Ответить на все мои вопросы, подсунутые мне к тому же и теми, кто знал, что я иду на столь интересную встречу, Михаил Сергеевич, конечно же, не смог.
Но один вопрос стоял особняком. На него он отвечал добрых полчаса. Но читателю бояться не следует, я получил от Михаила Сергеевича право на редактуру и сокращение этого текста.
– Михаил Сергеевич, специалисты-сексологи считают, что чета Горбачевых войдет в историю семейных отношений. Почему? В начале перестройки ваша супруга стала все чаще и чаще появляться на людях, многих раздражая, как тогда считали, вмешательством в государственные дела. По стране гуляли слухи и о ее руководстве строительством крымской дачи, и о крупных тратах на наряды, и о ее повышенном интересе к вопросам, к которым она не имела никакого отношения. С вами будто бы разговаривало кремлевское окружение, давили ближайшие члены команды, но вы не отдали жену на растерзание, не изменили своего к ней отношения и продолжали быть рядом и в счастливые, и в тяжелые времена.

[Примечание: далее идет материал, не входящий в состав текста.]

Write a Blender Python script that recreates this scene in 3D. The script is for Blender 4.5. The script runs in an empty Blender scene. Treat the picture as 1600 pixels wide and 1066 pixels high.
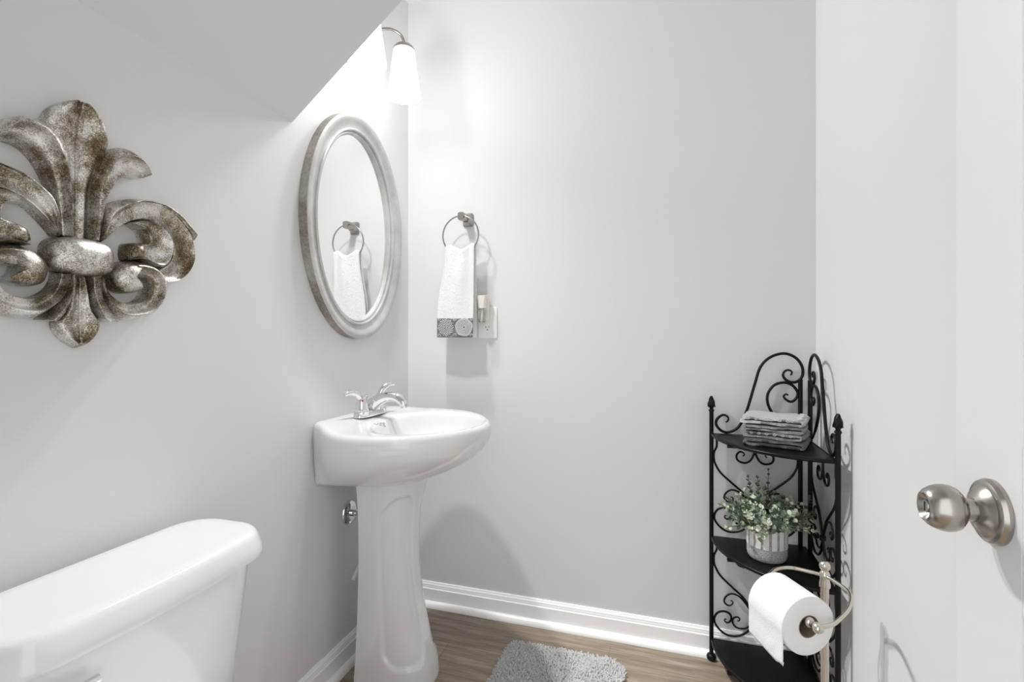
import bpy, bmesh, math, random
from mathutils import Vector, Matrix, noise
from mathutils.bvhtree import BVHTree
random.seed(7)
PI = math.pi
SC = bpy.context.scene
COL = SC.collection

# ------------------------------------------------------------------ camera, sky, exposure
cam_data = bpy.data.cameras.new('camera')
cam = bpy.data.objects.new('camera', cam_data); COL.objects.link(cam)
cam.location = (1.0187, -1.8336, 1.10)
cam.rotation_euler = (PI/2, 0, math.atan(242/778))
cam_data.sensor_width = 36.0
cam_data.lens = 778/1600*36
cam_data.shift_y = -12/1600
cam_data.clip_start = 0.02
SC.camera = cam
w = bpy.data.worlds.new('world'); SC.world = w; w.use_nodes = True
w.node_tree.nodes['Background'].inputs[0].default_value = (.965, .985, 1.0, 1)
w.node_tree.nodes['Background'].inputs[1].default_value = 1.55
SC.view_settings.view_transform = 'Standard'
SC.view_settings.look = 'None'
SC.view_settings.gamma = 1.0
SC.view_settings.exposure = 0.40
SC.cycles.use_denoising = True
SC.cycles.max_bounces = 14
SC.cycles.diffuse_bounces = 10
SC.cycles.sample_clamp_indirect = 6.0
LAMP = 14.5             # light given by each vanity bulb (soft falloff)
GLOW = 2.5             # glow of the lit glass shades

# ------------------------------------------------------------------ materials
def mat(name, color=(.8, .8, .8), rough=.5, metal=0.0, coat=0.0, spec=None, emit=None, bump=None, trans=0.0, sheen=0.0):
    m = bpy.data.materials.new(name); m.use_nodes = True
    nt = m.node_tree; b = nt.nodes['Principled BSDF']
    b.inputs['Base Color'].default_value = (*color, 1)
    b.inputs['Roughness'].default_value = rough
    b.inputs['Metallic'].default_value = metal
    b.inputs['Coat Weight'].default_value = coat
    b.inputs['Coat Roughness'].default_value = .04
    b.inputs['Transmission Weight'].default_value = trans
    b.inputs['Sheen Weight'].default_value = sheen
    if spec is not None: b.inputs['Specular IOR Level'].default_value = spec
    if emit:
        b.inputs['Emission Color'].default_value = (*emit[0], 1)
        b.inputs['Emission Strength'].default_value = emit[1]
    if bump:
        scale, strength, dist = bump
        n = nt.nodes.new('ShaderNodeTexNoise'); n.inputs['Scale'].default_value = scale; n.inputs['Detail'].default_value = 4
        tc = nt.nodes.new('ShaderNodeTexCoord'); nt.links.new(tc.outputs['Object'], n.inputs['Vector'])
        bp = nt.nodes.new('ShaderNodeBump'); bp.inputs['Strength'].default_value = strength; bp.inputs['Distance'].default_value = dist
        nt.links.new(n.outputs['Fac'], bp.inputs['Height']); nt.links.new(bp.outputs['Normal'], b.inputs['Normal'])
    return m

def nodes(m): return m.node_tree, m.node_tree.nodes['Principled BSDF']
def ramp(nt, stops, src):
    r = nt.nodes.new('ShaderNodeValToRGB')
    while len(r.color_ramp.elements) < len(stops): r.color_ramp.elements.new(.5)
    for e, (p, c) in zip(r.color_ramp.elements, stops): e.position = p; e.color = (*c, 1)
    nt.links.new(src, r.inputs['Fac']); return r
def noisetex(nt, scale, detail=6, rough=.6, vec=None, stretch=None):
    n = nt.nodes.new('ShaderNodeTexNoise'); n.inputs['Scale'].default_value = scale
    n.inputs['Detail'].default_value = detail; n.inputs['Roughness'].default_value = rough
    tc = nt.nodes.new('ShaderNodeTexCoord'); out = tc.outputs['Object']
    if stretch:
        mp = nt.nodes.new('ShaderNodeMapping'); mp.inputs['Scale'].default_value = stretch
        nt.links.new(out, mp.inputs['Vector']); out = mp.outputs['Vector']
    nt.links.new(out, n.inputs['Vector']); return n

M = {}
M['wall'] = mat('wall_paint', (.675, .675, .672), .75, bump=(260, .06, .002))
M['ceil'] = mat('ceiling_paint', (.68, .68, .677), .8, bump=(200, .06, .002))
M['trim'] = mat('white_semi_gloss_trim', (.92, .92, .915), .32)
M['door'] = mat('white_door_paint', (.70, .70, .697), .38, bump=(90, .03, .002))
M['porcelain'] = mat('white_porcelain', (.73, .73, .728), .12, coat=.6)
M['chrome'] = mat('chrome', (.80, .80, .81), .06, metal=1)
M['nickel'] = mat('brushed_nickel', (.39, .37, .345), .24, metal=1)
M['satin'] = mat('satin_nickel', (.68, .64, .58), .24, metal=1)
M['black'] = mat('black_wrought_iron', (.003, .003, .003), .42, spec=.25, bump=(300, .1, .001))
M['shelf'] = mat('black_shelf_enamel', (.004, .0037, .0034), .36, spec=.22)
M['mirror'] = mat('silvered_glass', (.93, .935, .93), .0, metal=1)
m = mat('lit_frosted_glass', (.9, .9, .9), .4, emit=((1.0, .995, .985), GLOW)); M['shade'] = m      # frosted glass lets part of the bulb's light through
_nt, _b = m.node_tree, m.node_tree.nodes['Principled BSDF']
_tr = _nt.nodes.new('ShaderNodeBsdfTransparent'); _mx = _nt.nodes.new('ShaderNodeMixShader'); _mx.inputs[0].default_value = .70
_nt.links.new(_b.outputs[0], _mx.inputs[1]); _nt.links.new(_tr.outputs[0], _mx.inputs[2]); _nt.links.new(_mx.outputs[0], _nt.nodes['Material Output'].inputs[0])
M['plastic'] = mat('white_plastic', (.80, .80, .78), .35)
M['cream'] = mat('cream_plastic', (.78, .75, .69), .4)
M['slot'] = mat('dark_slot', (.02, .02, .02), .6)
M['red'] = mat('red_dot', (.45, .02, .03), .4)
M['ink'] = mat('grey_print', (.17, .17, .17), .6)
M['paper'] = mat('tissue_paper', (.86, .86, .85), .95, bump=(420, .35, .003))
M['card'] = mat('brown_cardboard_core', (.23, .19, .13), .9)
M['hose'] = mat('white_pvc', (.75, .75, .73), .4)
M['glass'] = mat('clear_glass', (.95, .95, .93), .02, trans=1.0)
M['soil'] = mat('dark_moss', (.02, .025, .018), 1)
M['stem'] = mat('green_stem', (.09, .13, .06), .7)

m = mat('white_terry', (.86, .86, .86), 1.0, sheen=.3); M['terry'] = m
nt, b = nodes(m); n = noisetex(nt, 420, 3); bp = nt.nodes.new('ShaderNodeBump'); bp.inputs['Strength'].default_value = .7; bp.inputs['Distance'].default_value = .004
nt.links.new(n.outputs['Fac'], bp.inputs['Height']); nt.links.new(bp.outputs['Normal'], b.inputs['Normal'])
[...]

– До того как я стал генсеком, моя жена никого не интересовала. Когда меня избрали, я сказал Раисе Максимовне: не беспокойся, ничего не изменится в наших отношениях, я не буду подстраиваться под чьи-то досужие мнения. Свое достоинство мы сохраним. Этим словам, точно клятве, мы остались верны… Конечно, я понимаю, какое впечатление производила появившаяся рядом с генсеком молодая образованная симпатичная женщина. Я бы даже взял на себя смелость заявить: это подействовало на людей больше, чем сама перестройка. О перестройке тогда говорили: ну ладно, перестройщиком был Хрущев, реформатором был Косыгин, чего-то там пытался изменить даже Брежнев. Все прошло, как с белых яблонь дым. Пройдет и это. А ведь у каждого из названных мною и у всех других, естественно, были жены, не будем обсуждать какие, скажем так, разные, хорошие. Но все они находились в тени. Народ их мало видел и ровным счетом ничего о них не знал. В этом смысле страна оставалась домостроевской. По поводу нас в ЦК шли два потока писем. В одном наш совместный имидж приветствовался взахлеб: писали, что мы подняли достоинство советской женщины-супруги; второй поток писем – злопыхательство, зависть, подначки. Но мы не сломались…

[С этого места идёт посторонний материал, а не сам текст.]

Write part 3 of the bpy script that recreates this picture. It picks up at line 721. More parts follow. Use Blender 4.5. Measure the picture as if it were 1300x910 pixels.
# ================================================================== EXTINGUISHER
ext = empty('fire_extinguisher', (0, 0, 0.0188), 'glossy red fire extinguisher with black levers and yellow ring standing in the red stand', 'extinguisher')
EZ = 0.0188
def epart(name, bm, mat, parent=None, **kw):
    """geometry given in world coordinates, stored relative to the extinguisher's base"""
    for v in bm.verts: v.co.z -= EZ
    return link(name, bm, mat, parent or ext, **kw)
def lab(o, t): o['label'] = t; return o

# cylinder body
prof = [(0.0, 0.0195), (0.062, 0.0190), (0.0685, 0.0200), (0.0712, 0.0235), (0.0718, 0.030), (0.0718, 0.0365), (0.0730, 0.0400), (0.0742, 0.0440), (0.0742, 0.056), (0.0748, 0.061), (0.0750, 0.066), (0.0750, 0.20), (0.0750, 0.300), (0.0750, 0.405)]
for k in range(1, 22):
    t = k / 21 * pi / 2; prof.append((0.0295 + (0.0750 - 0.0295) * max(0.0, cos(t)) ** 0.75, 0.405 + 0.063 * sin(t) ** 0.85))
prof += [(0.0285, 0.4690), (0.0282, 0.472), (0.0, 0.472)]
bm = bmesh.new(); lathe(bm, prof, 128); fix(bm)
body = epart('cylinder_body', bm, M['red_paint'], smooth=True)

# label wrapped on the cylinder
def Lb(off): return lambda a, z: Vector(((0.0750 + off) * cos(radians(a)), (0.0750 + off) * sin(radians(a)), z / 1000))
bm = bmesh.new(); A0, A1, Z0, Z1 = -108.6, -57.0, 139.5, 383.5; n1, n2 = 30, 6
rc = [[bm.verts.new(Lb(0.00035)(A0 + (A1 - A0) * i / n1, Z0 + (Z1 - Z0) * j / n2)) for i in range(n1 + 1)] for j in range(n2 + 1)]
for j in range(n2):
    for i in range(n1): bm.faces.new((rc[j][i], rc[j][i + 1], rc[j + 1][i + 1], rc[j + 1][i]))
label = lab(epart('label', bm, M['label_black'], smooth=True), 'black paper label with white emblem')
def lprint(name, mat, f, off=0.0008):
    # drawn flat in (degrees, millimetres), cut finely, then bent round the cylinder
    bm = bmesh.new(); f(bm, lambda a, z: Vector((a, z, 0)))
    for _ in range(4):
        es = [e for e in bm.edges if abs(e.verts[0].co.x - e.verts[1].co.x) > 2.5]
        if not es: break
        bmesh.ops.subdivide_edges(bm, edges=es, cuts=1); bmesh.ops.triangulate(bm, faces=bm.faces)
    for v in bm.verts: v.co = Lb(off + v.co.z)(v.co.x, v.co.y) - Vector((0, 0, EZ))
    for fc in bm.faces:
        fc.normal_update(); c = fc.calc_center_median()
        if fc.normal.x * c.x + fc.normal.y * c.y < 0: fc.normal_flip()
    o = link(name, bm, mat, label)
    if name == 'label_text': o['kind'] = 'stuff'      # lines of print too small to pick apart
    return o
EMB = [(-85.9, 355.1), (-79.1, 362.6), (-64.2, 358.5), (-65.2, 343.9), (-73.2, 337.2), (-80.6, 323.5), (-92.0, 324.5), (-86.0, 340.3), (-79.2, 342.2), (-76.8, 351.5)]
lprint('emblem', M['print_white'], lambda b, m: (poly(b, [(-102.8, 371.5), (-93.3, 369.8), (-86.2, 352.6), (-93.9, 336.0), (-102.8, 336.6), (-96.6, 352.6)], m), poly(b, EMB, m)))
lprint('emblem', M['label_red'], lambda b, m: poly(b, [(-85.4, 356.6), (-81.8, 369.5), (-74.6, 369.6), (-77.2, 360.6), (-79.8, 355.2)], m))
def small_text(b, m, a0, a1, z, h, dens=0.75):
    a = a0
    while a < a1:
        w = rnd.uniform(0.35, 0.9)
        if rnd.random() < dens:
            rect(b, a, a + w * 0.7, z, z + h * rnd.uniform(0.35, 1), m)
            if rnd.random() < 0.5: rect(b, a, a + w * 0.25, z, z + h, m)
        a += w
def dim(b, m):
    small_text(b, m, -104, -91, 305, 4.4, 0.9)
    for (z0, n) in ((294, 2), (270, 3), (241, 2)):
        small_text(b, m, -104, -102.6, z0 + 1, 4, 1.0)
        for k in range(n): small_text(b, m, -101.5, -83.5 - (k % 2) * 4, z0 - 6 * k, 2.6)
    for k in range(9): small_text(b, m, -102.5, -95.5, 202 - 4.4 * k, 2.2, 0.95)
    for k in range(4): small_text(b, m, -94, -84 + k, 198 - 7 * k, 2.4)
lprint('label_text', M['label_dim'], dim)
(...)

– Я бы акцентировал: может быть, даже ценой потери к вам как к генсеку, президенту доверия, уважения части людей. Ведь вы рисковали?
– Вы правы, мы шли на риск. И на риск в семейных, сугубо интимных делах. Но мне не привыкать. Я рисковал значительно больше, когда начал реформы. И в обоих случаях мой выбор, мой риск был осознанным. Уступать чьим-то расхожим мнениям я был не намерен.
– Скажите честно, Раиса Максимовна все-таки влияла на какие-то государственные дела, на принятие важных решений?
– Нет, это миф. При нашем Политбюро никто со стороны влиять на власть не мог. Тем более женщина.